* [Problem details]
Would you print the material exactly, starting at its first line and ending at the line holding "return (*o,1)"?

* [Provided records]
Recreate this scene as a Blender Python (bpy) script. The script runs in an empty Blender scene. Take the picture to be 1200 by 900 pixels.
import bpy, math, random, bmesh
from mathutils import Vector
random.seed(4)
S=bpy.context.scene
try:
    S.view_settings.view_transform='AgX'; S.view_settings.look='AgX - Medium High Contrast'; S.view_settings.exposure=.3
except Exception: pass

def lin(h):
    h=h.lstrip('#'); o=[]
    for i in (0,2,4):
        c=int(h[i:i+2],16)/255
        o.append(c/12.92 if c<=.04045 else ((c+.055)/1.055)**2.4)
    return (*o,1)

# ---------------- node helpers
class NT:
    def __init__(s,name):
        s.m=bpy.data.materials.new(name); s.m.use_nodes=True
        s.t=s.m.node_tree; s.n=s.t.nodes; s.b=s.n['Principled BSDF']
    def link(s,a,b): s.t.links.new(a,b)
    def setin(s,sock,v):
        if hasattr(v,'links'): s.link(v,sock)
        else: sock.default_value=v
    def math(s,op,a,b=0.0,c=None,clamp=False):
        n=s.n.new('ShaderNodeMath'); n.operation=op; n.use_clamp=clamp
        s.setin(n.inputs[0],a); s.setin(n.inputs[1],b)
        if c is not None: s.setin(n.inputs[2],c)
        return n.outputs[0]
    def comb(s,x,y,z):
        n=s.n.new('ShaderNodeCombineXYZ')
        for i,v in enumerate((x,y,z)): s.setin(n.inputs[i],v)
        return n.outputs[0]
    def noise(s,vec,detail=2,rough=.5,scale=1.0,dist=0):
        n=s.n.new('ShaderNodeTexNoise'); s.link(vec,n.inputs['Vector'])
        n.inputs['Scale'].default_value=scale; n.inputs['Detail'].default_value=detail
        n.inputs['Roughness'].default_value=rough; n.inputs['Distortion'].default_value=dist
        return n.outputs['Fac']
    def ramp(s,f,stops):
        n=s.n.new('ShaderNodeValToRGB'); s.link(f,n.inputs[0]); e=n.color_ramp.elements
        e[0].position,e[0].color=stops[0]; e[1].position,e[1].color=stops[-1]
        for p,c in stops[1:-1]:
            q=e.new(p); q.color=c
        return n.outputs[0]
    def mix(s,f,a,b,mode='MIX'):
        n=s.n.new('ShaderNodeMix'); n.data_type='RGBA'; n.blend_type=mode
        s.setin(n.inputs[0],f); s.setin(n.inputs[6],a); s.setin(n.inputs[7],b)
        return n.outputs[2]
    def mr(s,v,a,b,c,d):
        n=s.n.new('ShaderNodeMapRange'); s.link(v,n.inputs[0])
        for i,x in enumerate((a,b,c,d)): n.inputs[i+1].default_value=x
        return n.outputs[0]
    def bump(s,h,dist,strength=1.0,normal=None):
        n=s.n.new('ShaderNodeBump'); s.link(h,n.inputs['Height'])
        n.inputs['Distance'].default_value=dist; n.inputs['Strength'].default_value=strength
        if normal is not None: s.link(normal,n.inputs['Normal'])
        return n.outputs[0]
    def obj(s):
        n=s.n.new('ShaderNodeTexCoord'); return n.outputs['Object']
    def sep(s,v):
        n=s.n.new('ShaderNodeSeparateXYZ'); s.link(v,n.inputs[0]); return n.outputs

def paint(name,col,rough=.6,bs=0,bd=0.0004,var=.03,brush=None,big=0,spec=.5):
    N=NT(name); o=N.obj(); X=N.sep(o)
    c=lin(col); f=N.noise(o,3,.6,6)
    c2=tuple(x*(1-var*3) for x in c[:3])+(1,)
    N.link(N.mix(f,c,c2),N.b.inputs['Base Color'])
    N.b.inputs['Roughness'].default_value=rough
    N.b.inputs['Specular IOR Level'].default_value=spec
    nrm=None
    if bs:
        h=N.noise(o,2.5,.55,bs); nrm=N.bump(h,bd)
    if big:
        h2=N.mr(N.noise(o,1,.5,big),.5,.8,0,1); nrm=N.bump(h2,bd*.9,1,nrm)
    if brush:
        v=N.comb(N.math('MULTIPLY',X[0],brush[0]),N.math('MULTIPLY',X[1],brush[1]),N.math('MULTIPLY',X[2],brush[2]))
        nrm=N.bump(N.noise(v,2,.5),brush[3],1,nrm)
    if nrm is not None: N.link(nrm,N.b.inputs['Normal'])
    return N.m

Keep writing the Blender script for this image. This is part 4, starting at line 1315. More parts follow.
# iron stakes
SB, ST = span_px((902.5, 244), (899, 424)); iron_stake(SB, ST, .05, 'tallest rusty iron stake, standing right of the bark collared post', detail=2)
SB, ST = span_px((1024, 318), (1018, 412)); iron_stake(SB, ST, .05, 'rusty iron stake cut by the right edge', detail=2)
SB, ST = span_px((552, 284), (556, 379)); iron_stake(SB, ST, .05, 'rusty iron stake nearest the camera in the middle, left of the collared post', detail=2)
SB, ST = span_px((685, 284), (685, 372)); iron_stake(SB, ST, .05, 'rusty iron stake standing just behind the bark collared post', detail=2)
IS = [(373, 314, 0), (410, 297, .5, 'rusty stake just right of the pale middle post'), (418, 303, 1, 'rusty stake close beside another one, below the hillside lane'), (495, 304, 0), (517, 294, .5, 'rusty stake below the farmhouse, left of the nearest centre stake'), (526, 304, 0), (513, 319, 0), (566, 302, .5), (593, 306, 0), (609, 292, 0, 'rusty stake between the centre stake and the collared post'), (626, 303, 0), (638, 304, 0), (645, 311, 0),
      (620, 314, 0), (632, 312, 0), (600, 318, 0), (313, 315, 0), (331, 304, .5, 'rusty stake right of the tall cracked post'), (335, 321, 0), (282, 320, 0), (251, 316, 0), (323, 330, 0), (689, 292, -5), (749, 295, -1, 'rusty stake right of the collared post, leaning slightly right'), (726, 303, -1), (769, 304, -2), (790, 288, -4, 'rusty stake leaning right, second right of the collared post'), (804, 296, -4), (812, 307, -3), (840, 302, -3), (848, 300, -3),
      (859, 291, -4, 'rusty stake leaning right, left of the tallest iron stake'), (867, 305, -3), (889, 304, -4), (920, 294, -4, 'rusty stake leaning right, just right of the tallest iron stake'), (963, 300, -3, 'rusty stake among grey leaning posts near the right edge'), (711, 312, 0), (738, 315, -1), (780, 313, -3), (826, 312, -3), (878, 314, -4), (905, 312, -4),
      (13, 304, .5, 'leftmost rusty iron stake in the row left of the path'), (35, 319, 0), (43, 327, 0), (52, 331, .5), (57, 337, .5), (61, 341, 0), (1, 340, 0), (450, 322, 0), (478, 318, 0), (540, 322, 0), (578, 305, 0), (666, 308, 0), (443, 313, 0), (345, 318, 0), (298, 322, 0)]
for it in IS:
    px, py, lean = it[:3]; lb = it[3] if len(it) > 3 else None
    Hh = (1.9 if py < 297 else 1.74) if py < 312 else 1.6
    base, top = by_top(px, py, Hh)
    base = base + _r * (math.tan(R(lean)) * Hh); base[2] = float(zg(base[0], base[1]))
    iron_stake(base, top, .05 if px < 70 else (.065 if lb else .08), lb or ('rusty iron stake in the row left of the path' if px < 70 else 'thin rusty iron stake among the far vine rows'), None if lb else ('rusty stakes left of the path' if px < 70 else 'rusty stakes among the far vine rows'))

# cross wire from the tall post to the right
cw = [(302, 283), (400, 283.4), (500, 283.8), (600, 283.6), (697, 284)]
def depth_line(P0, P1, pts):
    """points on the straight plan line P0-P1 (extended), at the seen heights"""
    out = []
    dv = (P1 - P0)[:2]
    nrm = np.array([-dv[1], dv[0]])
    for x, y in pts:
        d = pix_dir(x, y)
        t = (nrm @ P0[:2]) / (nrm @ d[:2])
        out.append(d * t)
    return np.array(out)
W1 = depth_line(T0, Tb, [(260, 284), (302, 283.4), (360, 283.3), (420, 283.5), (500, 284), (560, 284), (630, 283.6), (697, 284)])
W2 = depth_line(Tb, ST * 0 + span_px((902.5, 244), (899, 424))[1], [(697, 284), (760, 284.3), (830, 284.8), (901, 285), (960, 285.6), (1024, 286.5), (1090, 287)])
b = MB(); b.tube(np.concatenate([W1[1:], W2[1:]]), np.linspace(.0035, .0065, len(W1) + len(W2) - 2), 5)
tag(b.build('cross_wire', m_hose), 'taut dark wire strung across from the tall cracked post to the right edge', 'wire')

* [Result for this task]
Recreate this scene as a Blender Python (bpy) script. The script runs in an empty Blender scene. Take the picture to be 1200 by 900 pixels.
import bpy, math, random, bmesh
from mathutils import Vector
random.seed(4)
S=bpy.context.scene
try:
    S.view_settings.view_transform='AgX'; S.view_settings.look='AgX - Medium High Contrast'; S.view_settings.exposure=.3
except Exception: pass

def lin(h):
    h=h.lstrip('#'); o=[]
    for i in (0,2,4):
        c=int(h[i:i+2],16)/255
        o.append(c/12.92 if c<=.04045 else ((c+.055)/1.055)**2.4)
    return (*o,1)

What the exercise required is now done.